Retype the stretch of lines that starts at the line containing "Build this scene" and ends at the line containing "scene.camera = cam", inclusive. Do not include pictures.
══════
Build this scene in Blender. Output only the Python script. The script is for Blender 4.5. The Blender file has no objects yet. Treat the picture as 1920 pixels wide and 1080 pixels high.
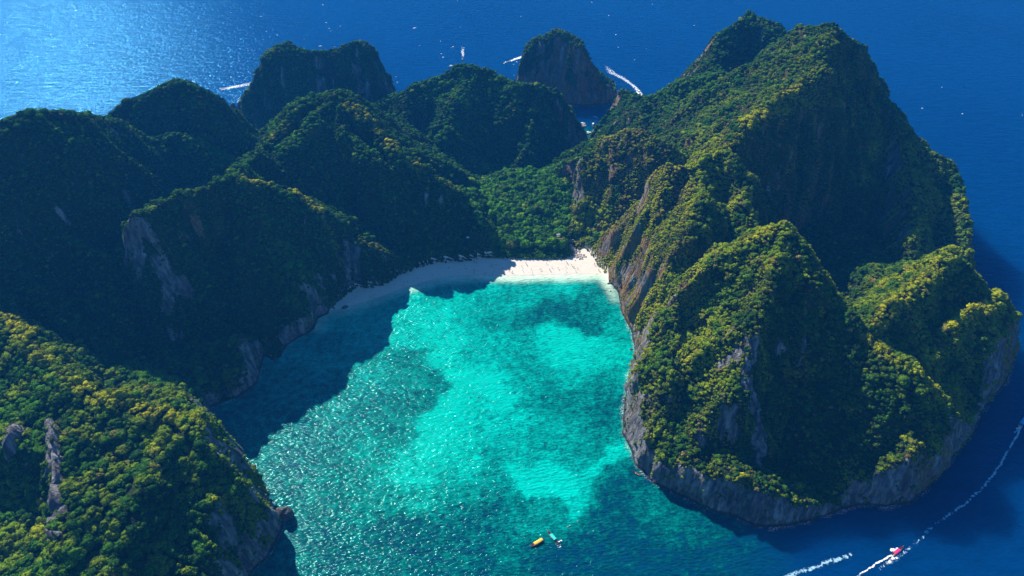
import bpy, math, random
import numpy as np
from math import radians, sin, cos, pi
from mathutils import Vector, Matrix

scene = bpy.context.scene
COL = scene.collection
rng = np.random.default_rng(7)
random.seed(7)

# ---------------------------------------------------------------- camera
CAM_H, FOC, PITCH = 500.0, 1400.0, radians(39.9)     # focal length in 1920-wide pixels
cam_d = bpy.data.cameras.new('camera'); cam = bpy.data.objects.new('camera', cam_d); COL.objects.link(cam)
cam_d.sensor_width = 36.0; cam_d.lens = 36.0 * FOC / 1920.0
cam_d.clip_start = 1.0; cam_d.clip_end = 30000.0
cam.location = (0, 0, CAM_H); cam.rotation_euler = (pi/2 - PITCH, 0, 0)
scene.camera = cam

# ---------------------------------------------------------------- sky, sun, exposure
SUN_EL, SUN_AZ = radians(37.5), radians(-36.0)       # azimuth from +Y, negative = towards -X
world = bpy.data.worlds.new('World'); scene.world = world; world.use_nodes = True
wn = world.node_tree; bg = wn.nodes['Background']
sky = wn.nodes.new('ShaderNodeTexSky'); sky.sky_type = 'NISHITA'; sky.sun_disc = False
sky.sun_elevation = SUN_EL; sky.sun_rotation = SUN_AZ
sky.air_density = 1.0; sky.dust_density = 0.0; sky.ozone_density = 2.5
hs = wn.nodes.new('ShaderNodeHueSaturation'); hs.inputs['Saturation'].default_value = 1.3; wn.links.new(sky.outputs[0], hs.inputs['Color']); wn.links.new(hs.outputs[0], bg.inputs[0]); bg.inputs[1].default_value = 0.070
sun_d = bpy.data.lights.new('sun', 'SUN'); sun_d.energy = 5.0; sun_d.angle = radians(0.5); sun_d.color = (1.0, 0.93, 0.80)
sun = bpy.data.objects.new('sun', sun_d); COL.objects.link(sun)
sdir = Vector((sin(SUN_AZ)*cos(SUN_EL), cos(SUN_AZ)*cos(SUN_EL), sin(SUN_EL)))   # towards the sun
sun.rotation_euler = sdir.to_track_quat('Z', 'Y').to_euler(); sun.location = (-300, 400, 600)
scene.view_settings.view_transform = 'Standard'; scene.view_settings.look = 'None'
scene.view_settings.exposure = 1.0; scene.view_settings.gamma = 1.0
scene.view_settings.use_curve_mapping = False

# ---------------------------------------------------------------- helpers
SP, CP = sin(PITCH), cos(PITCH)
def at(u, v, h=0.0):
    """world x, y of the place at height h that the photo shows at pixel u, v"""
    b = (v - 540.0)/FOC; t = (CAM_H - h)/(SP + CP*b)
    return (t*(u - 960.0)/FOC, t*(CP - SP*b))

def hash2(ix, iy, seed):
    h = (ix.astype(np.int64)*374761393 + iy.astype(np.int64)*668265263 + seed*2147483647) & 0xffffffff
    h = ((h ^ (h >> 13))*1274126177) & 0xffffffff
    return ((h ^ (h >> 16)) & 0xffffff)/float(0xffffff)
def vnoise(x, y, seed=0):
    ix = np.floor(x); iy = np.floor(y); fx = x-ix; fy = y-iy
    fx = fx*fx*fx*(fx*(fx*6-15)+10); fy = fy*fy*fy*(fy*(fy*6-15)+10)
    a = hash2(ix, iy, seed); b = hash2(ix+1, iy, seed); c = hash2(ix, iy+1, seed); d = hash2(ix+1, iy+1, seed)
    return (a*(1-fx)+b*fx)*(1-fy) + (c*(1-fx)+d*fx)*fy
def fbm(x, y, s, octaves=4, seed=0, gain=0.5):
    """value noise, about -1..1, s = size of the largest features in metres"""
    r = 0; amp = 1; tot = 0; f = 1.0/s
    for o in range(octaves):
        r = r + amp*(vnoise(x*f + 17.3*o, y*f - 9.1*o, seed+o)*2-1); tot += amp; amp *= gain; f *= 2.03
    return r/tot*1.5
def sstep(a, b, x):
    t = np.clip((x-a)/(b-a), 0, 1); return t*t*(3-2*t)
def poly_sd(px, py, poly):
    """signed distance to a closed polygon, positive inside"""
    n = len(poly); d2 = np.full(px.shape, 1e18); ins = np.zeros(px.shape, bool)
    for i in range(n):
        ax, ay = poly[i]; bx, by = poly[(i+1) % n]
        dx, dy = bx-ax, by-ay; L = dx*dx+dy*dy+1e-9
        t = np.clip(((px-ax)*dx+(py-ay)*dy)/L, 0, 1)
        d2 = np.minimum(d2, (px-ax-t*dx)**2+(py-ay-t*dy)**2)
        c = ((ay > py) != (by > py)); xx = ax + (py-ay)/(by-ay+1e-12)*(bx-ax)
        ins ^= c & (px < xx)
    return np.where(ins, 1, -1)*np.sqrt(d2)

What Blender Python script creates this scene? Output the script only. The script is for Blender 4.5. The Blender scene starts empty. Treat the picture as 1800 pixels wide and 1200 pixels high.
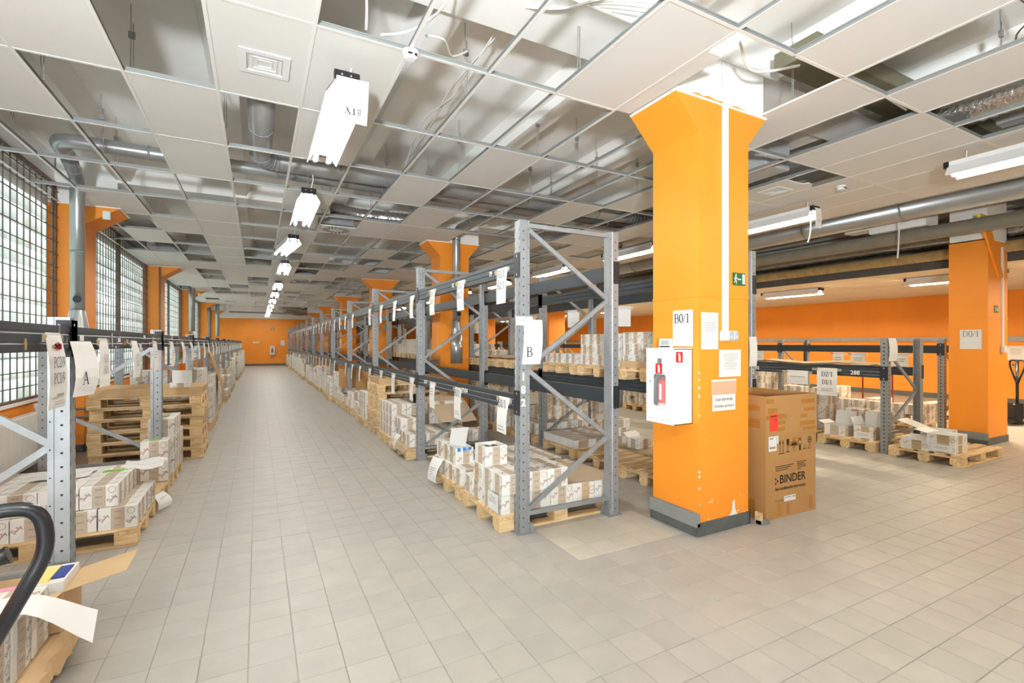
══════
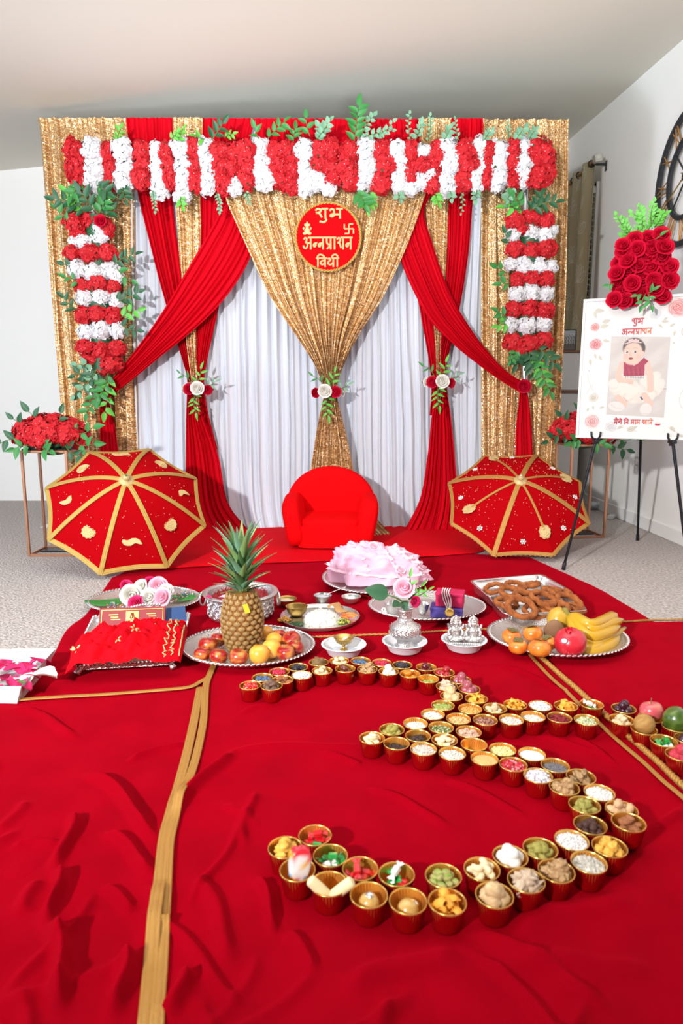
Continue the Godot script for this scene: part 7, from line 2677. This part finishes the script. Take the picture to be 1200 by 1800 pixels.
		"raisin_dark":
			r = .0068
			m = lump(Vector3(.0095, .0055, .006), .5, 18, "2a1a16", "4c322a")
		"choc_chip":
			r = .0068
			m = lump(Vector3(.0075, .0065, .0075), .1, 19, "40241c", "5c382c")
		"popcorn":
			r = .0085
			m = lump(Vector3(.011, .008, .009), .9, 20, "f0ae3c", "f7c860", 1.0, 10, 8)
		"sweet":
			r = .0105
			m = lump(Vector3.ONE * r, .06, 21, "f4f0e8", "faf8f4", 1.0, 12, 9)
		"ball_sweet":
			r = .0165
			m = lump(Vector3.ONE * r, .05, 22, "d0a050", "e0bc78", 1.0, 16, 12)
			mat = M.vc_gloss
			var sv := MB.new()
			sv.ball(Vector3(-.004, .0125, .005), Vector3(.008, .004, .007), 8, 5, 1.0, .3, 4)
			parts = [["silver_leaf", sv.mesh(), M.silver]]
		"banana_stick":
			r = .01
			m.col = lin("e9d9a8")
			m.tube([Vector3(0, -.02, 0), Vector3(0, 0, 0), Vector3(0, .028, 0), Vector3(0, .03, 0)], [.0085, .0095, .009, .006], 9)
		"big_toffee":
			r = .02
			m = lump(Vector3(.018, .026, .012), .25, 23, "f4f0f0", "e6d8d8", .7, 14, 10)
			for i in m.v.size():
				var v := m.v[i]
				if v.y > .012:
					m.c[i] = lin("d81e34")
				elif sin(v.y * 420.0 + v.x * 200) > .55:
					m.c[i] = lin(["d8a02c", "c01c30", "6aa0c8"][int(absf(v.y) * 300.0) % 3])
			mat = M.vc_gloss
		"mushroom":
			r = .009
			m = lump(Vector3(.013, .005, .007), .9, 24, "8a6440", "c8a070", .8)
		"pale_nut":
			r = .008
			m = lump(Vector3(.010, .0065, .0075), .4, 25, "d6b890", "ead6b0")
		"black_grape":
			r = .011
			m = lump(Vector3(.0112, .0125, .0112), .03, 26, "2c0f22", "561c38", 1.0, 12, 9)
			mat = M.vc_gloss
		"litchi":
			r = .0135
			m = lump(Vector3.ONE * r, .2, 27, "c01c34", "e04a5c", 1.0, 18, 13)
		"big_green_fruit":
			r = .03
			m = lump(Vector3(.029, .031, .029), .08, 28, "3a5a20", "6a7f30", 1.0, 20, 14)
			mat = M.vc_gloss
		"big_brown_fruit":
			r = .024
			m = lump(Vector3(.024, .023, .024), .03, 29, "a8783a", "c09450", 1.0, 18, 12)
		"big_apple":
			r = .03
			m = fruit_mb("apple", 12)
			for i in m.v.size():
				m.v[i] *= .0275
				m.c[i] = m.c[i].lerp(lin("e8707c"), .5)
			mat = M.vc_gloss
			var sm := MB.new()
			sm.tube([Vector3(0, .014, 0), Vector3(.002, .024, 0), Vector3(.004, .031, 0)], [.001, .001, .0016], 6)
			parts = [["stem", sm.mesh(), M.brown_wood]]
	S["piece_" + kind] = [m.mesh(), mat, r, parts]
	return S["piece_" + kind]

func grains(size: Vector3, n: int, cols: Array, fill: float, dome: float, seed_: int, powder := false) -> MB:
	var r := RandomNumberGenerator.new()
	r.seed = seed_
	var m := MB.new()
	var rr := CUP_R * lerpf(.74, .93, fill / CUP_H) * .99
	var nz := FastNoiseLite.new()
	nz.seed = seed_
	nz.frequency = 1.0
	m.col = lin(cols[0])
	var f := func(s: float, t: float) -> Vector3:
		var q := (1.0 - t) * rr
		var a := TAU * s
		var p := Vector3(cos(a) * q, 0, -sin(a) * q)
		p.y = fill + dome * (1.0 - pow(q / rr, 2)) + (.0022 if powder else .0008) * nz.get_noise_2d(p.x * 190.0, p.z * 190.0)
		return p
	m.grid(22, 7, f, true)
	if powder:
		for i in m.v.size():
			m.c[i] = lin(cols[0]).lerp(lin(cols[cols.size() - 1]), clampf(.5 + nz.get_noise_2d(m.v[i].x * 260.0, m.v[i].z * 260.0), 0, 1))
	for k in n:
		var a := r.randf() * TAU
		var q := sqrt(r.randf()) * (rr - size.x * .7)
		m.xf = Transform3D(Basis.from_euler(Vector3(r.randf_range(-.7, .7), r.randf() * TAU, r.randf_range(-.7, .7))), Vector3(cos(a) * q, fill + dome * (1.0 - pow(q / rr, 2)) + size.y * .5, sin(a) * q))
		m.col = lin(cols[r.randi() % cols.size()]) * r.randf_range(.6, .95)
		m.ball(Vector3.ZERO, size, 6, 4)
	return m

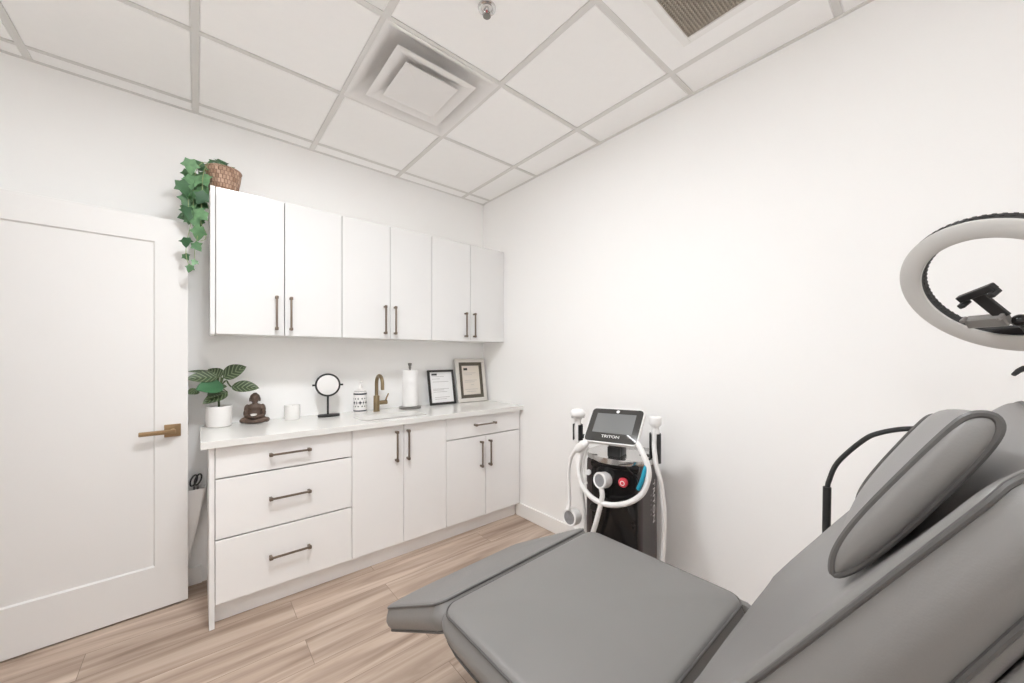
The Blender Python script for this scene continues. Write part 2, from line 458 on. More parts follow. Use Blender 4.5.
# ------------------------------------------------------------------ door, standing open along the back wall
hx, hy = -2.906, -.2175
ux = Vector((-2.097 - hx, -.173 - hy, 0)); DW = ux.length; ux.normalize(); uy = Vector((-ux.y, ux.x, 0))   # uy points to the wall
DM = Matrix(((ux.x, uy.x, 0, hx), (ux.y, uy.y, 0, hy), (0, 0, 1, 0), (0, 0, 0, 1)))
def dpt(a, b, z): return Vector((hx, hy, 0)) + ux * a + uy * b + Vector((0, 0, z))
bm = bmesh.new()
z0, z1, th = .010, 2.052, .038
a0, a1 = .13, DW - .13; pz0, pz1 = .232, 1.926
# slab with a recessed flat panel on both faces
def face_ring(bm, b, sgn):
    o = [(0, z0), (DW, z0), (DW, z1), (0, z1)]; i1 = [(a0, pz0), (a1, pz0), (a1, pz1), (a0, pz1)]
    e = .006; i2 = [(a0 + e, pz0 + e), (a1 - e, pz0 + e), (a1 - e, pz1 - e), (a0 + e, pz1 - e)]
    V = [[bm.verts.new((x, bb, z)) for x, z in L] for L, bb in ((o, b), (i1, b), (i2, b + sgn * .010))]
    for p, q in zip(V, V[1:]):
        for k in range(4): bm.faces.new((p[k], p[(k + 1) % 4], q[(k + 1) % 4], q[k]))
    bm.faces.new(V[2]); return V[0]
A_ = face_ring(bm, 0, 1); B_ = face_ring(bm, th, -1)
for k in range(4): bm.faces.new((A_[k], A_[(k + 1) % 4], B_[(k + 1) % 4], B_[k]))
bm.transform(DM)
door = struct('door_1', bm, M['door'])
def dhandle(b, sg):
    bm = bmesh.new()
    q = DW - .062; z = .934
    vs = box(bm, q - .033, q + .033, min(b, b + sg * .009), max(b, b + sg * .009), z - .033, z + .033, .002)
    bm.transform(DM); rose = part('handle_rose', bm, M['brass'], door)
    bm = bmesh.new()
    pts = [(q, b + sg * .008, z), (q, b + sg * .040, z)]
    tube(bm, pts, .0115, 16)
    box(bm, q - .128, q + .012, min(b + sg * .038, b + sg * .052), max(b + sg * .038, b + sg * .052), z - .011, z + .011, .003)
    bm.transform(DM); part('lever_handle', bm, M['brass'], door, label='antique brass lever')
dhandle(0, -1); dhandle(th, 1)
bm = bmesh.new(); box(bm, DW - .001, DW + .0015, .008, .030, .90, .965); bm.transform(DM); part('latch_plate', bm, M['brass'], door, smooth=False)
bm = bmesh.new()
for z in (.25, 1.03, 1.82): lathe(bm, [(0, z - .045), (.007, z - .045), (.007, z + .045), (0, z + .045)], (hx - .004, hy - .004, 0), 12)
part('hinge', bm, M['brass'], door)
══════
_Reply to the task:_
Build this scene in Blender. Output only the Python script. The script is for Blender 4.5. The Blender file has no objects yet. Treat the picture as 1920 pixels wide and 1080 pixels high.
import bpy, math, random
import numpy as np
from math import radians, sin, cos, pi
from mathutils import Vector, Matrix

scene = bpy.context.scene
COL = scene.collection
rng = np.random.default_rng(7)
random.seed(7)

# ---------------------------------------------------------------- camera
CAM_H, FOC, PITCH = 500.0, 1400.0, radians(39.9)     # focal length in 1920-wide pixels
cam_d = bpy.data.cameras.new('camera'); cam = bpy.data.objects.new('camera', cam_d); COL.objects.link(cam)
cam_d.sensor_width = 36.0; cam_d.lens = 36.0 * FOC / 1920.0
cam_d.clip_start = 1.0; cam_d.clip_end = 30000.0
cam.location = (0, 0, CAM_H); cam.rotation_euler = (pi/2 - PITCH, 0, 0)
scene.camera = cam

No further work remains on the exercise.